▸ Dataset content:
--- begin ---

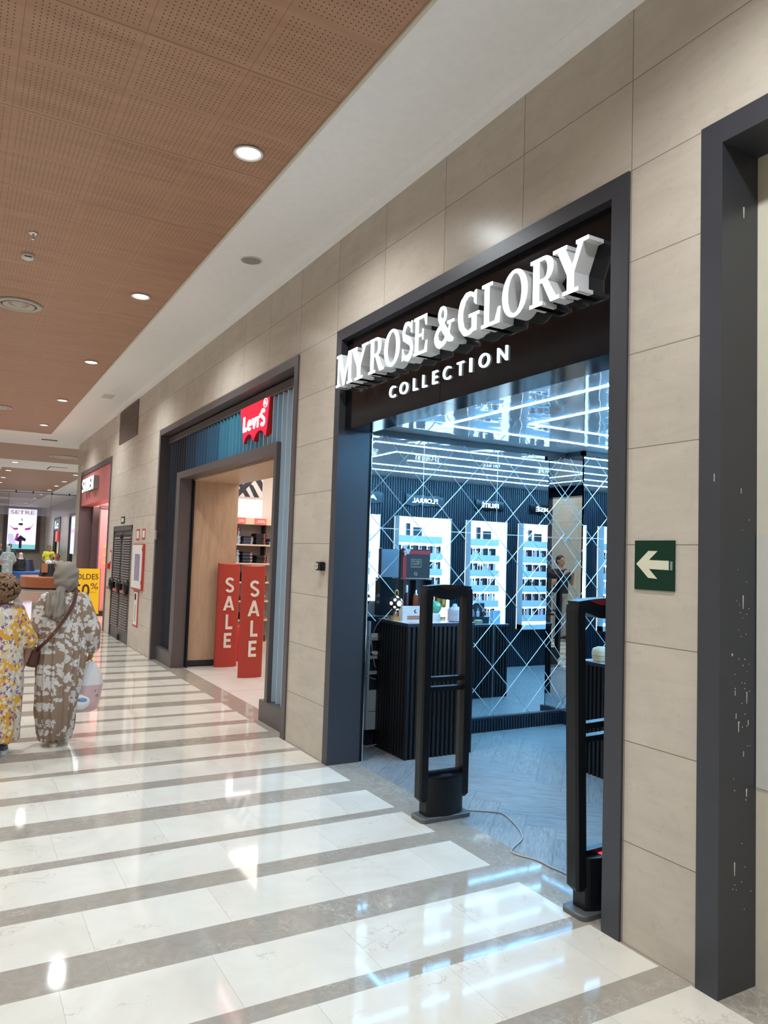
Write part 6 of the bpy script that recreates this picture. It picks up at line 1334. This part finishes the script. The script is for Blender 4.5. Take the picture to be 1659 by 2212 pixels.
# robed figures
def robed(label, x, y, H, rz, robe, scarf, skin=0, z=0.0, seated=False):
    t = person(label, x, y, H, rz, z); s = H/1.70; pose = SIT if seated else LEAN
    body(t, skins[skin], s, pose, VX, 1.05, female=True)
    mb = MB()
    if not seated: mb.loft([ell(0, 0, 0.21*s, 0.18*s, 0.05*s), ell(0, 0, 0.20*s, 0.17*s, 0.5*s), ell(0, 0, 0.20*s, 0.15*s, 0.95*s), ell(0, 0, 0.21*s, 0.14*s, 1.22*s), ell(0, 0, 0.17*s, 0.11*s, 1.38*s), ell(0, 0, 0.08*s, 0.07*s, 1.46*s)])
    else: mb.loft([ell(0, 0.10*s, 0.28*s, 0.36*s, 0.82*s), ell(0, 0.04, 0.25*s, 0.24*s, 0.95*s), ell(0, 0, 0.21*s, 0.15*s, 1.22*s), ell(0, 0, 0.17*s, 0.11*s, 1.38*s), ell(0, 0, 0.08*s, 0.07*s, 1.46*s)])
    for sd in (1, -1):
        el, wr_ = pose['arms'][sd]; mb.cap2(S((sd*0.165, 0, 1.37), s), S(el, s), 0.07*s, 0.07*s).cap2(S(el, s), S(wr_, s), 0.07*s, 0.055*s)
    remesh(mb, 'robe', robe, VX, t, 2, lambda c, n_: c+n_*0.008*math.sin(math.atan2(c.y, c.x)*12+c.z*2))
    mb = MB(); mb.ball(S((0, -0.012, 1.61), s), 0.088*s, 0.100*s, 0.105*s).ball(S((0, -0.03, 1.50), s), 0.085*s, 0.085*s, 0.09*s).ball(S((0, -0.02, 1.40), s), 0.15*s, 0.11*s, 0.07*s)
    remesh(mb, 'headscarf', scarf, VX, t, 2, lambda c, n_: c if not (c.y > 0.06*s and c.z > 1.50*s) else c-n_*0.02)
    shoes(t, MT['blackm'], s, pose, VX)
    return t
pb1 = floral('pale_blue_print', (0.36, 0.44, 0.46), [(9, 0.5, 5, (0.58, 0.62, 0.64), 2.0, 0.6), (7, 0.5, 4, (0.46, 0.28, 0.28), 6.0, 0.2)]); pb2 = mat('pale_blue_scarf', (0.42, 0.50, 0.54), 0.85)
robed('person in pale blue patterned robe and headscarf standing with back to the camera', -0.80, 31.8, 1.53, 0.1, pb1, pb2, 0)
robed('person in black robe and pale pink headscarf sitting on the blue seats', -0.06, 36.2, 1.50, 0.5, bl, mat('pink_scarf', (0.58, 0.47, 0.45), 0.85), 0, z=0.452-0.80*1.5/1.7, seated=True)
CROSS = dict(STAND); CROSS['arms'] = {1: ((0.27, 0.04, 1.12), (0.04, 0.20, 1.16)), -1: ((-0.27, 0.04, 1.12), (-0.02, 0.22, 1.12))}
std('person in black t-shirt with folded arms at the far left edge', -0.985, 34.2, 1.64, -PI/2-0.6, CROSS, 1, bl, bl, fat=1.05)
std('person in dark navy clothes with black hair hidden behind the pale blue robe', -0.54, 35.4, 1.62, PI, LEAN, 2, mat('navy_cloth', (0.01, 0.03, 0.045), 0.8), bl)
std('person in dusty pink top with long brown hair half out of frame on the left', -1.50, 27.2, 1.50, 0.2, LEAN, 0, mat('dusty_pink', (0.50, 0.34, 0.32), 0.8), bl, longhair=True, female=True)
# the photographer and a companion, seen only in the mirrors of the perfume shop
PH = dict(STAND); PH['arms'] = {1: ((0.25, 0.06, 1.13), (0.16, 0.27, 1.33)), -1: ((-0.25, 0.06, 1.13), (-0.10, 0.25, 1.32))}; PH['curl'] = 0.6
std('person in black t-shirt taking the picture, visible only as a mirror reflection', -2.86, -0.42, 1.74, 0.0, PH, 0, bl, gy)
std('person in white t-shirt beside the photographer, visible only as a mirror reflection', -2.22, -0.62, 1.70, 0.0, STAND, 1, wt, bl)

--- end ---

▸ Written instruction:
The material above must be printed exactly, with its pictures left out.

▸ Full output:
Write part 6 of the bpy script that recreates this picture. It picks up at line 1334. This part finishes the script. The script is for Blender 4.5. Take the picture to be 1659 by 2212 pixels.
# robed figures
def robed(label, x, y, H, rz, robe, scarf, skin=0, z=0.0, seated=False):
    t = person(label, x, y, H, rz, z); s = H/1.70; pose = SIT if seated else LEAN
    body(t, skins[skin], s, pose, VX, 1.05, female=True)
    mb = MB()
    if not seated: mb.loft([ell(0, 0, 0.21*s, 0.18*s, 0.05*s), ell(0, 0, 0.20*s, 0.17*s, 0.5*s), ell(0, 0, 0.20*s, 0.15*s, 0.95*s), ell(0, 0, 0.21*s, 0.14*s, 1.22*s), ell(0, 0, 0.17*s, 0.11*s, 1.38*s), ell(0, 0, 0.08*s, 0.07*s, 1.46*s)])
    else: mb.loft([ell(0, 0.10*s, 0.28*s, 0.36*s, 0.82*s), ell(0, 0.04, 0.25*s, 0.24*s, 0.95*s), ell(0, 0, 0.21*s, 0.15*s, 1.22*s), ell(0, 0, 0.17*s, 0.11*s, 1.38*s), ell(0, 0, 0.08*s, 0.07*s, 1.46*s)])
    for sd in (1, -1):
        el, wr_ = pose['arms'][sd]; mb.cap2(S((sd*0.165, 0, 1.37), s), S(el, s), 0.07*s, 0.07*s).cap2(S(el, s), S(wr_, s), 0.07*s, 0.055*s)
    remesh(mb, 'robe', robe, VX, t, 2, lambda c, n_: c+n_*0.008*math.sin(math.atan2(c.y, c.x)*12+c.z*2))
    mb = MB(); mb.ball(S((0, -0.012, 1.61), s), 0.088*s, 0.100*s, 0.105*s).ball(S((0, -0.03, 1.50), s), 0.085*s, 0.085*s, 0.09*s).ball(S((0, -0.02, 1.40), s), 0.15*s, 0.11*s, 0.07*s)
    remesh(mb, 'headscarf', scarf, VX, t, 2, lambda c, n_: c if not (c.y > 0.06*s and c.z > 1.50*s) else c-n_*0.02)
    shoes(t, MT['blackm'], s, pose, VX)
    return t
pb1 = floral('pale_blue_print', (0.36, 0.44, 0.46), [(9, 0.5, 5, (0.58, 0.62, 0.64), 2.0, 0.6), (7, 0.5, 4, (0.46, 0.28, 0.28), 6.0, 0.2)]); pb2 = mat('pale_blue_scarf', (0.42, 0.50, 0.54), 0.85)
robed('person in pale blue patterned robe and headscarf standing with back to the camera', -0.80, 31.8, 1.53, 0.1, pb1, pb2, 0)
robed('person in black robe and pale pink headscarf sitting on the blue seats', -0.06, 36.2, 1.50, 0.5, bl, mat('pink_scarf', (0.58, 0.47, 0.45), 0.85), 0, z=0.452-0.80*1.5/1.7, seated=True)
CROSS = dict(STAND); CROSS['arms'] = {1: ((0.27, 0.04, 1.12), (0.04, 0.20, 1.16)), -1: ((-0.27, 0.04, 1.12), (-0.02, 0.22, 1.12))}
std('person in black t-shirt with folded arms at the far left edge', -0.985, 34.2, 1.64, -PI/2-0.6, CROSS, 1, bl, bl, fat=1.05)
std('person in dark navy clothes with black hair hidden behind the pale blue robe', -0.54, 35.4, 1.62, PI, LEAN, 2, mat('navy_cloth', (0.01, 0.03, 0.045), 0.8), bl)
std('person in dusty pink top with long brown hair half out of frame on the left', -1.50, 27.2, 1.50, 0.2, LEAN, 0, mat('dusty_pink', (0.50, 0.34, 0.32), 0.8), bl, longhair=True, female=True)
# the photographer and a companion, seen only in the mirrors of the perfume shop
PH = dict(STAND); PH['arms'] = {1: ((0.25, 0.06, 1.13), (0.16, 0.27, 1.33)), -1: ((-0.25, 0.06, 1.13), (-0.10, 0.25, 1.32))}; PH['curl'] = 0.6
std('person in black t-shirt taking the picture, visible only as a mirror reflection', -2.86, -0.42, 1.74, 0.0, PH, 0, bl, gy)
std('person in white t-shirt beside the photographer, visible only as a mirror reflection', -2.22, -0.62, 1.70, 0.0, STAND, 1, wt, bl)